Le porteur d’histoire, Alexis Michalik
Le porteur d’Histoire, Alexis Michalik
C’est une pièce absolument enthousiasmante, truffée de références culturelles et historiques dans laquelle Alexis Michalik parvient à porter jusqu’au spectateur sa passion pour les livres qui se transmettent oralement et se matérialisent tels des trésors perdus et même enterrés !!!
Comment résumer cette pièce foisonnante qui emprunte une trame romanesque pleine de rebondissements ?
Qu’est-ce qu’une histoire ? s’interroge-t-on d’abord. Quelle légitimité accorder aux histoires racontées ? Questions difficiles autant que légitimes… Les histoires personnelles et individuelles forment-elles l’Histoire transmise par les manuels scolaires ? L’Histoire avec une majuscule n’est-elle pas la somme de toutes ces histoires d’anonymes et de gens célèbres comme Michalik nous le prouve par le biais de son personnage Martin Martin qui se mue en formidable conteur aux lèvres duquel nous serons durant toute la pièce suspendus. Cette interrogation sur la définition de l’Histoire qui ouvre la pièce se double d’une autre : la quête d’identité.
En effet, Martin Martin, le jeune (nous ferons connaissance de Martin Martin plus âgé un peu plus tard car la pièce ose le mélange des époques) au début de la pièce, arrive dans les Ardennes par une nuit d’orage, il se perd, demande son chemin, se dispute avec son épouse par téléphone parce qu’encore une fois semble-t-il, il est absent et elle ne peut compter sur lui mais il a toutefois une excuse sérieuse. Il s’agit de la mort de son père avec lequel il n’avait plus de contacts. Une figure paternelle que le notaire et les habitants de ce hameau vont faire découvrir au fils : un homme cultivé, passionné et entouré ce qui interpelle Martin Martin. Il n’est pas au bout de ses surprises car il va apprendre une histoire absolument fascinante sur son père où il est question de trésor livresque et de problèmes financiers qui le mèneront à une sorte de chasses aux trésors et de retour aux origines. Il a débusqué dans les affaires de son paternel un carnet manuscrit qui le conduira à s’aventurer sur les traces d’un passé auquel il avait cru fermer la porte.
Le feuilleton littéraire à la sauce XIXème peut bel et bien débuter. Voyage dans le temps et à travers les livres, la pièce de Michalik se décompose en moult épisodes qui sont comme autant de poupées russes venant d’imbriquer dans l’Histoire.
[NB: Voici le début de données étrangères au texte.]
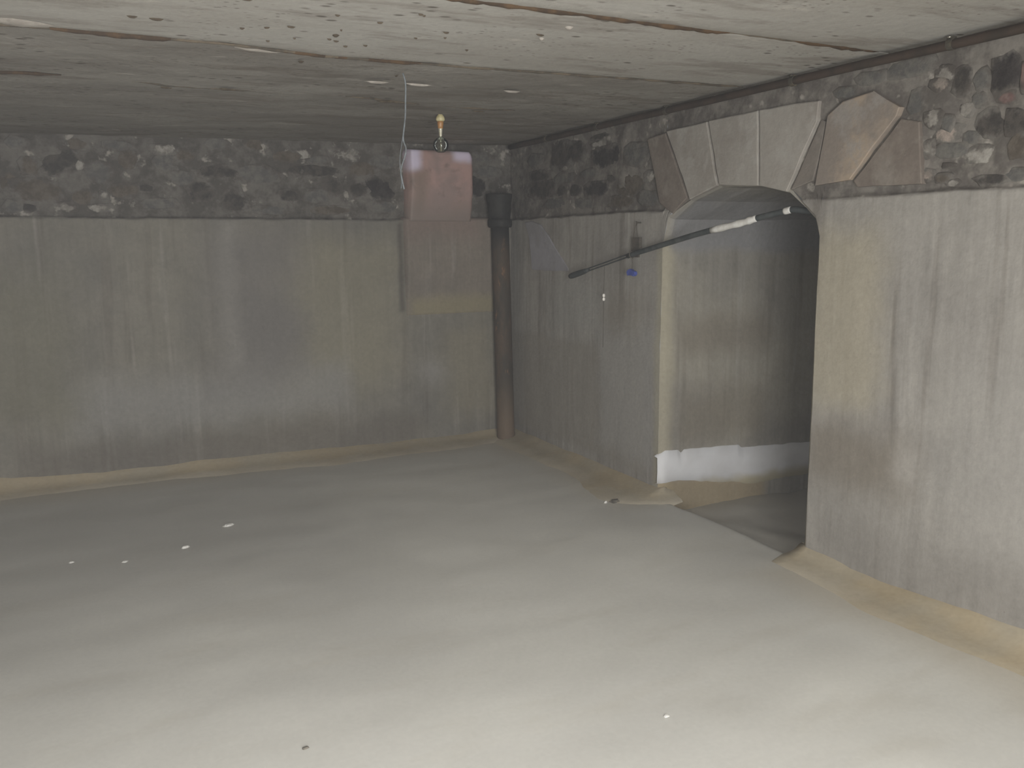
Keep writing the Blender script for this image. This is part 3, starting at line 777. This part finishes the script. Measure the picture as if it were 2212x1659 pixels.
gt.links.new(gl.outputs['Fresnel'], gm.inputs[0]); gt.links.new(g1.outputs[0], gm.inputs[1]); gt.links.new(g2.outputs[0], gm.inputs[2]); gt.links.new(gm.outputs[0], go.inputs[0])
R_ = 0.042; prof_ = [(0.008, -0.118), (0.011, -0.124)]
for i in range(1, 15):
    a = math.radians(160 - i * 160 / 14 + 0) ; prof_.append((R_ * math.sin(a), -0.163 + R_ * -math.cos(math.pi - a) * 1.0))
lathe('glass_globe', prof_, g, bulb, 32)
lathe('filament_stem', [(0.0, -0.119), (0.004, -0.120), (0.003, -0.140), (0.005, -0.146), (0.0, -0.147)], M_brass, bulb, 12)

# ------------------------------------------------------------------ loose cable hanging from the ceiling
M_cable = simple('dusty pale grey cable', S(112, 118, 121), S(92, 96, 97), 30, 0.5, 0.4, 0, 0.1)
cp = [(1.193, 3.335, 2.068), (1.203, 3.335, 2.03), (1.202, 3.338, 1.96), (1.198, 3.335, 1.899), (1.186, 3.33, 1.819), (1.198, 3.335, 1.775), (1.177, 3.34, 1.703), (1.177, 3.335, 1.667), (1.186, 3.335, 1.625)]
V, F = tube_data(smooth_path(cp), 0.0032, 8)
cab = mesh_obj('hanging_cable', [Vector(v) - Vector(cp[0]) for v in V], F, M_cable); cab.location = cp[0]
tag(cab, 'thin wavy grey cable dangling from the ceiling left of the bulb', 'cable')
cp2 = [(0.005, 0, -0.16), (-0.010, -0.004, -0.25), (-0.022, 0, -0.33), (-0.015, 0.004, -0.40), (-0.020, 0, -0.44)]
V, F = tube_data(smooth_path(cp2), 0.0018, 6)
mesh_obj('loose_strand', V, F, M_cable, cab)

# ------------------------------------------------------------------ hose slung across the opening
HOSE = [(2.74, 4.682, 1.208), (2.755, 4.343, 1.282), (2.77, 4.056, 1.345), (2.79, 3.765, 1.404), (2.815, 3.512, 1.455), (2.85, 3.264, 1.497), (2.87, 3.16, 1.520), (2.90, 3.043, 1.542), (2.91, 2.991, 1.550), (2.93, 2.94, 1.544), (2.97, 2.86, 1.530)]
M_hose = simple('black rubber hose', S(58, 62, 62), S(72, 75, 74), 12, 0.6, 0.3, 0, 0.2)
M_tape = simple('white tape', S(214, 212, 206), S(200, 197, 190), 20, 0.6, 0.3, 0, 0.2)
hose = empty('hose', HOSE[2])
tag(hose, 'black hose with white taped stretch slung across the arched opening', 'hose')
HP = smooth_path(HOSE, 8)
def rel(P, o): return [Vector(p) - o.location for p in P]
V, F = tube_data(rel(HP[15:], hose), 0.0145, 10); mesh_obj('hose_body', V, F, M_hose, hose)
V, F = tube_data(rel(HP[34:48], hose), [0.0148] + [0.0168 + 0.002 * math.sin(i * 1.7) for i in range(12)] + [0.0148], 12); mesh_obj('white_tape', V, F, M_tape, hose)
V, F = tube_data(rel(HP[57:64], hose), [0.0148] + [0.0160] * 5 + [0.0148], 12); mesh_obj('white_tape', V, F, M_tape, hose)
for dz in (0.009, -0.006):
    V, F = tube_data([p + Vector((0.0, 0, dz)) for p in rel(HP[4:18], hose)], 0.0042, 8); mesh_obj('thin_lead', V, F, M_hose, hose)
V, F = tube_data(rel(HP[0:6], hose), [0.015, 0.0185, 0.0185, 0.018, 0.016, 0.010], 12); mesh_obj('nozzle', V, F, M_hose, hose)

# iron hanger that carries the hose
M_hang = simple('corroded hanger iron', S(78, 74, 68), S(92, 86, 78), 16)
hg = empty('hose_hanger', (2.80, 4.055, 1.52))
tag(hg, 'small iron hanger with wire loop holding up the black hose', 'hanger')
o = hg.location
V, F = tube_data([(0.05, 0, 0.0), (0.0, 0, 0.0), (-0.004, 0, 0.006)], 0.004, 8); mesh_obj('nail', V, F, M_hang, hg)
V, F = tube_data([(0.0, 0.0, 0.004), (-0.006, 0.012, -0.035), (-0.010, 0.020, -0.085)], 0.0022, 6); mesh_obj('wire', V, F, M_hang, hg)
V, F = tube_data([(0.0, 0.0, 0.004), (-0.010, -0.012, -0.035), (-0.012, -0.028, -0.085)], 0.0022, 6); mesh_obj('wire', V, F, M_hang, hg)
V = []; F = []
add_box(V, F, (-0.012, -0.040, -0.140), (0.008, 0.030, -0.080)); add_box(V, F, (-0.012, -0.034, -0.190), (-0.002, 0.034, -0.140))
mesh_obj('bracket', V, F, M_hang, hg, smooth=False)
ring = [(-0.03 + 0.018 * math.cos(a), 0.0, -0.175 + 0.018 * math.sin(a)) for a in [2 * math.pi * k / 16 for k in range(17)]]
V, F = tube_data(ring, 0.003, 6, False); mesh_obj('ring', V, F, M_hang, hg)

# blue clip on a thread
M_blue = simple('blue plastic', S(78, 92, 168), S(66, 80, 150), 20, 0.45, 0.4, 0, 0.1)
bc = empty('blue_clip', (2.77, 4.054, 1.258))
tag(bc, 'small blue plastic clip dangling on a thread below the hose', 'clip')
V = []; F = []
pr_ = [(-0.040, 0.004), (-0.028, 0.018), (-0.006, 0.024), (0.010, 0.016), (0.034, 0.010), (0.040, -0.006), (0.024, -0.016), (-0.004, -0.010), (-0.030, -0.014)]
for x_ in (-0.010, 0.010):
    for y_, z_ in pr_: V.append((x_, -y_, z_ - 0.016))
n = len(pr_)
F = [tuple(range(n)), tuple(range(n, 2 * n))] + [(k, (k + 1) % n, n + (k + 1) % n, n + k) for k in range(n)]
mesh_obj('clip_body', V, F, M_blue, bc, smooth=False)
V, F = tube_data([(0, 0, 0.068), (0.002, 0.002, 0.04), (0, 0, 0.0)], 0.0016, 6); mesh_obj('thread', V, F, M_hang, bc)

# string with white beads
M_white = simple('white plastic bead', S(240, 236, 228), S(228, 222, 214), 20, 0.4, 0.5, 0, 0)
st = empty('beaded_string', (2.757, 4.318, 1.278))
tag(st, 'thin dark string with two white beads hanging from the hose end', 'string')
V, F = tube_data([(0, 0, 0.0), (0, 0.004, -0.15), (0, 0.006, -0.30), (0, 0.010, -0.48)], 0.0014, 6); mesh_obj('string', V, F, M_hang, st)
for dz in (-0.172, -0.194):
    lathe('bead', [(0.0, 0.0115), (0.006, 0.009), (0.0085, 0.003), (0.0085, -0.003), (0.006, -0.009), (0.0, -0.0115)], M_white, st, 14, (0, 0.004, dz))

# ------------------------------------------------------------------ bits lying on the floor
M_flake = simple('white plaster flake', S(220, 218, 212), S(202, 199, 192), 40, bump=0.2)
M_chip = simple('dark stone chip', S(92, 88, 80), S(112, 106, 96), 40, bump=0.2)
def flake(name, x, y, lx, ly, h, mat, label, cat, rot, seed):
    rnd = random.Random(seed); n = 8; V = [(0, 0, h)]; F = []
    for r, z in ((0.6, h * 0.85), (1.0, 0.0)):
        for k in range(n):
            a = 2 * math.pi * k / n; q = r * rnd.uniform(0.7, 1.2)
            V.append((lx * q * math.cos(a), ly * q * math.sin(a), z * rnd.uniform(0.8, 1.1)))
    for k in range(n):
        k2 = (k + 1) % n
        F += [(0, 1 + k, 1 + k2), (1 + k, 1 + n + k, 1 + n + k2, 1 + k2)]
    F.append(tuple(1 + n + k for k in range(n)))
    o = mesh_obj(name, V, F, mat, smooth=False)
    o.location = (x, y, floor_z(x, y) + 0.0005); o.rotation_euler = (0, 0, rot)
    return tag(o, label, cat)
flake('plaster_flake', 0.589, 4.442, 0.040, 0.016, 0.010, M_flake, 'largest white plaster flake on the floor before the far wall', 'flake', 0.5, 1)
flake('plaster_flake', 0.350, 4.182, 0.020, 0.014, 0.010, M_flake, 'small bright plaster flake just left of the largest one', 'flake', 0.3, 2)
flake('plaster_flake', 0.086, 4.116, 0.018, 0.012, 0.006, M_flake, 'faint plaster crumb left of the small bright flake', 'crumb', 0.9, 3)
flake('plaster_flake', -0.129, 4.229, 0.012, 0.010, 0.006, M_flake, 'tiny plaster crumb, leftmost on the floor', 'crumb', 0.1, 4)
flake('plaster_flake', 1.481, 1.951, 0.010, 0.008, 0.004, M_flake, 'tiny pale crumb on the bright floor nearest the viewer', 'crumb', 0.4, 5)
flake('stone_chip', 2.554, 3.872, 0.035, 0.024, 0.016, M_chip, 'dark stone chip on the silt left of the arched opening', 'chip', 0.2, 6)
flake('plaster_flake', 2.500, 3.880, 0.014, 0.010, 0.012, M_flake, 'little white flake touching the dark chip near the opening', 'flake', 0.7, 7)
flake('stone_chip', 0.469, 2.269, 0.014, 0.008, 0.005, M_chip, 'small grey chip at the bottom edge of the floor in view', 'chip', 0.2, 8)

# ------------------------------------------------------------------ damp haze filling the cellar
hz = bpy.data.materials.new('damp haze'); hz.use_nodes = True
hz.node_tree.nodes.clear()
ho = hz.node_tree.nodes.new('ShaderNodeOutputMaterial'); hv = hz.node_tree.nodes.new('ShaderNodeVolumeScatter')
hv.inputs['Color'].default_value = (0.97, 0.98, 1.0, 1); hv.inputs['Density'].default_value = 0.0022; hv.inputs['Anisotropy'].default_value = 0.0
hz.node_tree.links.new(hv.outputs[0], ho.inputs['Volume'])
V = []; F = []
add_box(V, F, (XL - 0.25, YN - 0.25, -0.2), (PX1 + 0.1, YB + 0.15, 2.32))
haze = mesh_obj('haze', V, F, hz, smooth=False)
tag(haze, 'thin damp haze hanging in the whole cellar', 'haze', 'stuff')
On y croise une certaine Adélaïde pleine de mystère, grande héritière de la famille des Saxe de Bourville, qui va chercher à Paris un nouveau départ comme elle le confie à son compagnon de route, un très jeune homme qui va lui conter une histoire et cet homme c’est le futur grand écrivain Alexandre Dumas à qui la jeune Adélaïde s’avise de donner un sage conseil : selon elle, il devrait raconter des histoires comme il l’a fait avec elle. Le porteur d’histoire nous transporte encore en Algérie où un Martin Martin plus âgé raconte justement son histoire : celle où il est allé enterrer son père par cette nuit pluvieuse et est tombé sur une véritable bibliothèque, une mine d’or.
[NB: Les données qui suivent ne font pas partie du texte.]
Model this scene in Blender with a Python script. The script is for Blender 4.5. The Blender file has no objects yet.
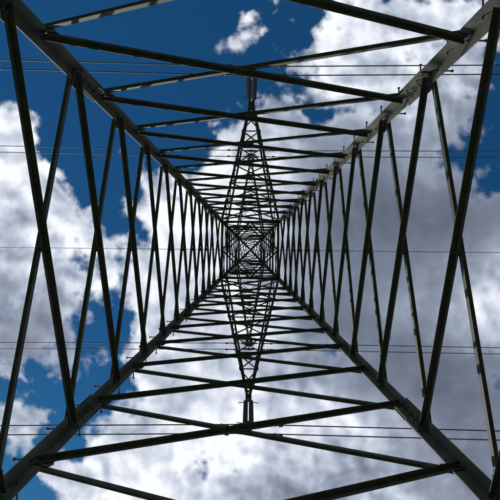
import bpy, math, random
import numpy as np
from mathutils import Vector
random.seed(3)
scene=bpy.context.scene
H0=1.2   # camera height above ground

# ------------------------------------------------------------ materials
def new_mat(name):
    m=bpy.data.materials.new(name); m.use_nodes=True
    nt=m.node_tree; nt.nodes.clear()
    return m,nt
def steel_mat(name,c1,c2,rough=0.6,metal=0.3,scale=3.0):
    m,nt=new_mat(name); N=nt.nodes; L=nt.links
    out=N.new('ShaderNodeOutputMaterial'); b=N.new('ShaderNodeBsdfPrincipled')
    tc=N.new('ShaderNodeTexCoord'); n=N.new('ShaderNodeTexNoise'); n.inputs['Scale'].default_value=scale
    n.inputs['Detail'].default_value=5; n.inputs['Roughness'].default_value=0.7
    r=N.new('ShaderNodeValToRGB'); r.color_ramp.elements[0].position=0.38; r.color_ramp.elements[1].position=0.64
    r.color_ramp.elements[0].color=(*c1,1); r.color_ramp.elements[1].color=(*c2,1)
    L.new(tc.outputs['Object'],n.inputs['Vector']); L.new(n.outputs['Fac'],r.inputs['Fac'])
    L.new(r.outputs['Color'],b.inputs['Base Color'])
    n2=N.new('ShaderNodeTexNoise'); n2.inputs['Scale'].default_value=40; n2.inputs['Detail'].default_value=2
    L.new(tc.outputs['Object'],n2.inputs['Vector'])
    bp=N.new('ShaderNodeBump'); bp.inputs['Strength'].default_value=0.25; bp.inputs['Distance'].default_value=0.004
    L.new(n2.outputs['Fac'],bp.inputs['Height']); L.new(bp.outputs['Normal'],b.inputs['Normal'])
    b.inputs['Roughness'].default_value=rough; b.inputs['Metallic'].default_value=metal
    L.new(b.outputs[0],out.inputs[0]); return m
M_leg=steel_mat('weathered_painted_steel',(0.035,0.038,0.030),(0.085,0.083,0.062),.8,.0)
M_dia=steel_mat('bracing_steel',(0.020,0.022,0.021),(0.052,0.051,0.043),.8,.0,scale=5)
M_bolt=steel_mat('galvanised_bolt',(0.05,0.05,0.05),(0.10,0.095,0.085),0.6,0.3,20)
M_ins=steel_mat('brown_porcelain',(0.03,0.015,0.011),(0.05,0.025,0.018),0.35,0.0,6)
M_wire=steel_mat('aluminium_conductor',(0.05,0.05,0.052),(0.08,0.08,0.082),0.6,0.3,8)
M_conc=steel_mat('concrete',(0.25,0.24,0.22),(0.38,0.37,0.34),0.9,0.0,4)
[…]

La mise en scène parfaitement étudiée permet au spectateur de différencier sans aucun problème les lieux et les époques sans confusion possible avec un intérêt croissant, un certain mystère entretenu tout au long de la pièce qui est comme un clin d’oeil à ces feuilletons littéraires du dix-neuvième siècle où des écrivains au lieu de publier leurs écrits sous forme de romans avaient alors choisi le mode du feuilleton qui apparaissaient chaque semaine dans les revues et créaient chez leurs lecteurs une attente fiévreuse. C’est cette même sensation qu’a su retranscrire avec brio le talentueux écrivain et metteur en scène Alexis Michalik qui a écrit une pièce sans fausse note, captivante de bout en bout.
Cette pièce est d’ores et déjà un véritable phénomène théâtral en s’adressant à un public large, habitué ou non à voir du théâtre, ne passez pas à côté si l’occasion vous en est donnée et accordez-vous une belle soirée de théâtre et venez voir Le Porteur d’Histoire à Paris!